The Chattanooga Times Free Press (3/31/16) reports the defendant in the case is Ruby Tuesday, a franchise with no fewer than 658 locations in 44 states. The unpaid wages claim, brought by a waitress employed by Ruby Tuesday on Highway 153 in Hixson, is proposed as a class action. Lead plaintiff Charlene Craig, who remains employed by the chain, alleges that her employer maintains a culture that encourages servers and bartenders to perform “sidework” such as slicing lemons, filling ice bins and rolling silverware, among other functions.

Not only are these tasks performed as off-the-clock work - for which the employee is not getting paid at all - but there’s another issue pertaining to the mandated limitations on the amount of non-tipped work an employee earning a server’s wage of $2.13 per hour can perform.

To that end, a server is paid the lower wage - well below minimum - with the understanding that shortfalls are made up through tips. Federal law allows tipped staff to perform non-tipped sidework up to 20 percent of the time while continuing to be paid at the server’s wage of $2.13 per hour. Any side work over that 20 percent limit is mandated under federal law to be paid at an hourly rate of at least $7.25.

The plaintiff’s unpaid wages attorney asserts that Craig and other tipped employees at the Ruby Tuesday chain are doing much more non-tipped sidework, exceeding the 20 percent threshold. While the employees are allegedly performing sidework, they are not available to earn tips and, thus, are underpaid.

The same holds true for an employee working off the clock.

The proposed class-action lawsuit would seek to represent any similarly situated employees across the 44 states in which Ruby Tuesday conducts commerce, including the state of California. That would allow servers and bartenders at Ruby Tuesday locations in the state to seek California unpaid wages.

Craig’s unpaid wages attorney notes that class members could be eligible for a compensation rate of $10.24 per hour, which is double the difference between the $2.13 tipped rate and the $7.25 minimum wage rate, for sidework performed beyond 20 percent of their day or week.

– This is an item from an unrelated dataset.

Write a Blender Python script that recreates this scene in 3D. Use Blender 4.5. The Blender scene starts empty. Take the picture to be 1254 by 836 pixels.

In recent years there has been an escalation of litigation surrounding off-the-clock work, sometimes referred to as donning and doffing lawsuits, based on a host of functions often mandated by an employer without proper payment of wages. This includes, but is not limited to, having to climb into and then climb out of protective gear and clothing prior to and following a work shift; waiting in line for mandated bag checks; or being made to perform various tasks at the behest of management while off the clock - and, thus, being denied payment for such tasks.

The position of many an unpaid wages claim is based upon the premise that any work or task assigned by management - or the requirement to wear protective clothing and gear that takes time to don and doff - should be duly paid.

A precedent-setting off-the-clock work lawsuit in 2012 was heard by the US Supreme Court, which upheld a lower court ruling that Applebee’s International is required to pay full minimum wage to tipped staff performing general maintenance and preparation work more than 20 percent of the time.

That Unpaid Wages lawsuit was worth $9.1 million to 5,680 current or former employees of Applebee’s.

Ruby Tuesday, according to various reports, settled an off-the-clock work lawsuit in 2014. This latest case relates primarily to non-tipped sidework above 20 percent of a tipped employee’s responsibilities, which is in violation of the Fair Labor Standards Act.

No case information was available at press time.